Gaya seseorang pengarang bisa diketahui melalui karyanya. Karena seperti dikatakan Carlyle, “Gaya bukan hanya baju, melainkan kulit pengarang itu sendiri”. Pernyataan ini diperkuat lagi dengan pendapat Buffon “Gaya adalah orangnya sendiri” ada juga anggapan mengatakan, gaya seseorang pengarang menyangkut pemilihan tema, pemilihan tokoh-tokoh, pemilihan latar, dan seterusnya. Akan tetapi, pengertian gaya dalam buku ini penulis pakai dalam arti sempit. Yakni hanya menyangkut cara khas seseorang pengarang untuk mengutarakan/mengemukakan cerita, ide, maksud dan pesannya.

Salah satu gaya bahasa dan cara pengisahan yang dilakukan oleh pengaarang Pramoedya Ananta Tour membandingkan buah dada amilah yang sudah kemps itu demikian : “buah dadanya jatuh pada kulit dadaseperti juga halnya dengan [egunungan kendeng lengket pada bumi Bojonegoro”.
Cara pengisahan atau cara bercerita menyangkut cara apa yang dipakai pengarang untuk mengutarakan maksud. Maka itu oengarang harus mencari variasi pengisahan yang lain, seperti : cakapan, cakapan batin, surat, catatan/buku harian, biografi, hikayat, sorot balik, dan sebagainya.

7.      Tema/Amanat
Seorang pengarang tentu saja mempunyai persoalan tertentu yang hendak dikemukakan atau diutarakan kepada pembaca. Ia mempunyai inti persoalan, yang nanti dijabarkan melalui unsur-unsur novel : alur, penokohan, latar, suasan, dan gaya. Inti persoalan inilah yang penulis maksud dengan tema. Dengan demikian dalam sebuah novel akan dijumpai tema ini. Berkaitan dengan tema amanat atau pesan adalah sesuatu yang menjadi pendirian, sikap atau pendapat pengarang mengenai inti-persoalan yang digarapnya. Dengan kata lain, amanat adalah pesan pengarang atas persoalan yang dikemukakan.

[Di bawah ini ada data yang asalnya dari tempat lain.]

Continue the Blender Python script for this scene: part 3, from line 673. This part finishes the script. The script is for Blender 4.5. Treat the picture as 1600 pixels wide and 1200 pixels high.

Filmpun mempunyai tema tertentu, yakni inti-persoalan yang hendak diutarakan/disampaikan pembuat film kepada penontonnya. Tema itulah yang harus dituangkan dalam gambar-gambar, sehingga penonton dapat menangkap pesan atau ide pembuat film. Seperti dalam novel, besar kecilnya tema film bukanlah jaminan berhasil tidaknya sebuah film. Keberhasilan film tergantung pada factor, sekenario, pengambilan gambar, permainan para pelaku, penyusunan gambar dan lain-lain.

Seperti halnya novel, dalam film pun ditemui juga amanat pembuat film untuk penonton. Contohnya dalam film Si Doel Anak Modern, misalnya tersirat amanat “Orang jangan terlalu mudah tergila-gila pada hal-hal yang berbau modern karena yang modern itu tidak selalu enak”. Tetapi tidak semua sutradara ingin menjejelkan amanatnya kepada penonton.